Writes Alexander Cain: “Anderson faces the challenge of ignoring (race, sex and ethnicity in admissions decisions), but still striving for diversity.”
Alexander Cain (UCLA '17)
Alexander Cain (UCLA ’17)

It’s been 20 years since California voters approved Proposition 209, which bans governmental institutions involved with public employment, contracting and education from considering race, sex or ethnicity. The start of that era compelled the University of California, Berkeley, to leave The Consortium—only to return when revised eligibility requirements for The Consortium made it possible.

When Berkeley returned in 2010, the University of California, Los Angeles, also joined The Consortium, and has worked tirelessly to increase its population of underrepresented minorities. Last month, UCLA’s Anderson School of Management hosted its annual diversity conference. Consortium student Alexander Cain (’17) shared his perspectives on that experience in a UCLA Anderson blog post.

“Anderson faces the challenge of ignoring (race, sex and ethnicity in admissions decisions), but still striving for diversity,” Cain wrote. “I believe Anderson provides great support for diverse applicants because the UCLA Anderson administration—which includes Alex Lawrence (’99), Kimberly Freeman (’02), Gary Fraser and Vickie Euyoque, among many others — is itself diverse.”

Cain said he participated in Anderson’s Embracing Diversity Conference Nov. 17-19 “to tell my Anderson story, gain an understanding of the pressing challenges among new prospects and give back to my community of African-Americans.”

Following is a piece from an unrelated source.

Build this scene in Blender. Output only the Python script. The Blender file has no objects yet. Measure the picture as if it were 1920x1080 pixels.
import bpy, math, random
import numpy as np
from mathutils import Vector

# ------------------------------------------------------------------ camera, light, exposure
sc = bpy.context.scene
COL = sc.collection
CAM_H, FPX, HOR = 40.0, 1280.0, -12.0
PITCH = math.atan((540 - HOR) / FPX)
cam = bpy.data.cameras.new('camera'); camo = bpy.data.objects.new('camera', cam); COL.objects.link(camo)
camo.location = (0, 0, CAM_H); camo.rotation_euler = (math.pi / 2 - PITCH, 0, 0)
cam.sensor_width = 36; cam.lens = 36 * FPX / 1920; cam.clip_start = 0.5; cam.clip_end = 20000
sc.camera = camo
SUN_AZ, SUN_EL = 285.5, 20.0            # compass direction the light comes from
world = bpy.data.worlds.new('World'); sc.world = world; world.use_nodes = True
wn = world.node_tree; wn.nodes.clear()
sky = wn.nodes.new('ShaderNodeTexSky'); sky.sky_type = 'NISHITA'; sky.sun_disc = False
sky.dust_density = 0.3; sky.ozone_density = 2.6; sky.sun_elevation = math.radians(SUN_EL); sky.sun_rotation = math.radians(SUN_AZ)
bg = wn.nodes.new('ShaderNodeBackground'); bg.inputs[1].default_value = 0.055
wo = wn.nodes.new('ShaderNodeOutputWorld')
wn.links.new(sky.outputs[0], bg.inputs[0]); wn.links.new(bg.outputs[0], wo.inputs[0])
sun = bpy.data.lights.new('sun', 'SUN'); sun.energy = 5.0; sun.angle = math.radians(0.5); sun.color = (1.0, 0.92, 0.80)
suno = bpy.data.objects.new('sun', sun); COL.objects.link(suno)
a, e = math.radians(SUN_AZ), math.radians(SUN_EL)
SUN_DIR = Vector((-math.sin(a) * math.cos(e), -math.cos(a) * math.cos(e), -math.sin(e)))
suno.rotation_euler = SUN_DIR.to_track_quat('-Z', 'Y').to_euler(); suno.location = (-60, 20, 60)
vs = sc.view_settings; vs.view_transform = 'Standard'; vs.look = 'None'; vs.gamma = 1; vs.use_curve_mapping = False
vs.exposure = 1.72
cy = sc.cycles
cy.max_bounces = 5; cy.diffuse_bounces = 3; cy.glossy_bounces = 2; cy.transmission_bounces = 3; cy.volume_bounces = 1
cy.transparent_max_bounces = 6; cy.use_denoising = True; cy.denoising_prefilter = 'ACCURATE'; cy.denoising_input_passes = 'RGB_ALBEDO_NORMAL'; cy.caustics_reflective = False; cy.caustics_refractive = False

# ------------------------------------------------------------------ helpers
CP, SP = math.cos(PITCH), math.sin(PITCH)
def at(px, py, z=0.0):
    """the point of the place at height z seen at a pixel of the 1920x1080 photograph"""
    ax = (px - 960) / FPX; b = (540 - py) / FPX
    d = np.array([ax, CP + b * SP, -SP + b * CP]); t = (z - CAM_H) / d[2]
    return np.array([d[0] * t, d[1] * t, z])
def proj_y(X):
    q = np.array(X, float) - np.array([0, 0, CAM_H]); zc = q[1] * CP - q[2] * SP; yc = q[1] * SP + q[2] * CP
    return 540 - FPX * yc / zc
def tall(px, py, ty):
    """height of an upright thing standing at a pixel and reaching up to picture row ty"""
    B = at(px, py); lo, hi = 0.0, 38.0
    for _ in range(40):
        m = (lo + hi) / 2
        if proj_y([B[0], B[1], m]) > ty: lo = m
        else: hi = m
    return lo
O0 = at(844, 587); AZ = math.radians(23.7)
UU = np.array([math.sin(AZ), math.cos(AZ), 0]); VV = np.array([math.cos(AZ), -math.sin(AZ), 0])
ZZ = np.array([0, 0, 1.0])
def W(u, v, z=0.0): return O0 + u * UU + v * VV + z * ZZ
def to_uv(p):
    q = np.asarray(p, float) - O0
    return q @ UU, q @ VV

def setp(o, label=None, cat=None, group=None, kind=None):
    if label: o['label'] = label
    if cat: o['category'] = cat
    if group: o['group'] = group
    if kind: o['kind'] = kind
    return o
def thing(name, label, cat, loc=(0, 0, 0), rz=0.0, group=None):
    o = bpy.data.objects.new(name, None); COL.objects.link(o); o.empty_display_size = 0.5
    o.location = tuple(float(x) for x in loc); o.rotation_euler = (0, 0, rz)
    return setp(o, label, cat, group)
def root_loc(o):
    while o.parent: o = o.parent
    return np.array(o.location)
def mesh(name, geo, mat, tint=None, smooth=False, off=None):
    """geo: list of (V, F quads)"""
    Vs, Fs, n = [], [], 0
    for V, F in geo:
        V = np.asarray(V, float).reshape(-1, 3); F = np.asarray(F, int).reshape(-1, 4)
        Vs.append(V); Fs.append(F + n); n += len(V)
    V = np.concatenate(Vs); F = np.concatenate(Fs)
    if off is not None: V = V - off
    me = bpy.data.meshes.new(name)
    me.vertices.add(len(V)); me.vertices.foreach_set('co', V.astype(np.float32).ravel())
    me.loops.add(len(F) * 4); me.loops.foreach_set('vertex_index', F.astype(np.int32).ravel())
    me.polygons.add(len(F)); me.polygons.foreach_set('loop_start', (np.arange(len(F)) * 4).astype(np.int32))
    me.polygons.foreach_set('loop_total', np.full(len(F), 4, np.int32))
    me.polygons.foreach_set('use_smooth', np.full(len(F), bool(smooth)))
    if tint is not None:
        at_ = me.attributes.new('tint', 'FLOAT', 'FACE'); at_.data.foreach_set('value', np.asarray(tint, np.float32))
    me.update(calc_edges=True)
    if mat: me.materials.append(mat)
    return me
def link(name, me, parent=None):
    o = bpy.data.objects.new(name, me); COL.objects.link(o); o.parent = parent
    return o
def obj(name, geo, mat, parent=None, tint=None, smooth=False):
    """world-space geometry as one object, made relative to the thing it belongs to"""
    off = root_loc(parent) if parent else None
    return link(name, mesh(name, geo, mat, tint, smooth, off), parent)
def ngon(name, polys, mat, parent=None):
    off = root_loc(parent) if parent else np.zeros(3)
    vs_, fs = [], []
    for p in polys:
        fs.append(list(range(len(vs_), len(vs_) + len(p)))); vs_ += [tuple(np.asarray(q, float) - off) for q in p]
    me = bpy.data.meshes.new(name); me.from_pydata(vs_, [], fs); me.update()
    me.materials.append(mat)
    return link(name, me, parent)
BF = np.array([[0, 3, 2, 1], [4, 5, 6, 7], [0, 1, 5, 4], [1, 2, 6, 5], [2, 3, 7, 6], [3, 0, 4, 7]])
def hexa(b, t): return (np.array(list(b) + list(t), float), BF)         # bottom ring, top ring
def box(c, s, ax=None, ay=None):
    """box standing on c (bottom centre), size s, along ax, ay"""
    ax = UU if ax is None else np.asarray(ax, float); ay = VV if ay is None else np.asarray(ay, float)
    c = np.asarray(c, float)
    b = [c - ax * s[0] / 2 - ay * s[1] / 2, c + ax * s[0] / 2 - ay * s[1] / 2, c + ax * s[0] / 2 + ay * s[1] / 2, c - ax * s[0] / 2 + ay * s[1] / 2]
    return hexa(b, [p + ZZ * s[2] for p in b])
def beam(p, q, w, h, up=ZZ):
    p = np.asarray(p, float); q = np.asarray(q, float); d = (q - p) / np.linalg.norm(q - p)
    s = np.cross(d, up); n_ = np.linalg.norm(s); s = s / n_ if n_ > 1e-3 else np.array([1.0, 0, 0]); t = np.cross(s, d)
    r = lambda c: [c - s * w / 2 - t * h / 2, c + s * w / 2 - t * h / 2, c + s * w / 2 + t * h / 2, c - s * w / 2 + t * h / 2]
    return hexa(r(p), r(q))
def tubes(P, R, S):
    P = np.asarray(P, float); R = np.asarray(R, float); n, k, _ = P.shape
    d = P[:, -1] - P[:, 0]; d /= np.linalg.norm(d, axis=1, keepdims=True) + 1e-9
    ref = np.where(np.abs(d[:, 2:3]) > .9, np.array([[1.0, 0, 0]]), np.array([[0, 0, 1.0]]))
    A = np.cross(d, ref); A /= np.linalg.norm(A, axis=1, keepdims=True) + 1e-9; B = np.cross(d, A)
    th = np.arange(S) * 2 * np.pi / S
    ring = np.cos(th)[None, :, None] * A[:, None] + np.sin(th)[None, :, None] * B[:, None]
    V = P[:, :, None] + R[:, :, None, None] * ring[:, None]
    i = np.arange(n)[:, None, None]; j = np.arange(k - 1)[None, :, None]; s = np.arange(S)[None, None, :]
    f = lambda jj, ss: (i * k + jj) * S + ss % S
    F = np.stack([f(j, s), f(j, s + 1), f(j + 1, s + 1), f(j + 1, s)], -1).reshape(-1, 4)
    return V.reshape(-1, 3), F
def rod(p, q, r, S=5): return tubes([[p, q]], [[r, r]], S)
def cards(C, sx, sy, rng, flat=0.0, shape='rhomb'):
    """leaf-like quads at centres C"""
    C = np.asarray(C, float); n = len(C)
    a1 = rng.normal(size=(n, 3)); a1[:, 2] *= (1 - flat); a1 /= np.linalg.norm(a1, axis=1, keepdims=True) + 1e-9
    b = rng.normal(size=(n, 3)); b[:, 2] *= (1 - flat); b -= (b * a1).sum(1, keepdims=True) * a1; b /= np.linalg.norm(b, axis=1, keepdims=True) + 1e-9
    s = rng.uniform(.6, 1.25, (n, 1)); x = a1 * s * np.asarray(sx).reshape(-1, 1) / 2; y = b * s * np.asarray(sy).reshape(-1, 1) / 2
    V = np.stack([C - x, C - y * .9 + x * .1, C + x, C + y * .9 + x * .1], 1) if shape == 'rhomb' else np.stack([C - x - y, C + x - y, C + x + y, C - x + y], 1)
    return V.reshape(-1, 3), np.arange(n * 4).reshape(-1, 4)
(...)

Highlights from the Experience

Cain shared a few of the insights he found significant.

  • The whole event defied his experience with past diversity events, which often speak about diversity of thought, without a multicultural array of participants, or parade a diverse set of participants with little thought to the underlying significance of valuing diversity.
  • He was grateful to hear about support from Anderson for initiatives such as a Black Lives Matter fireside and its investment in The Consortium.
  • “Anderson Afternoons,” a weekly happy hour, gave prospects a chance to ask candid questions about the community at UCLA.
  • Prospective students were excited to hear from Rick Welts, president and chief operating officer of the Golden State Warriors and the first prominent sports executive who is openly gay—a C-suite executive sharing his experience and the challenges he faced.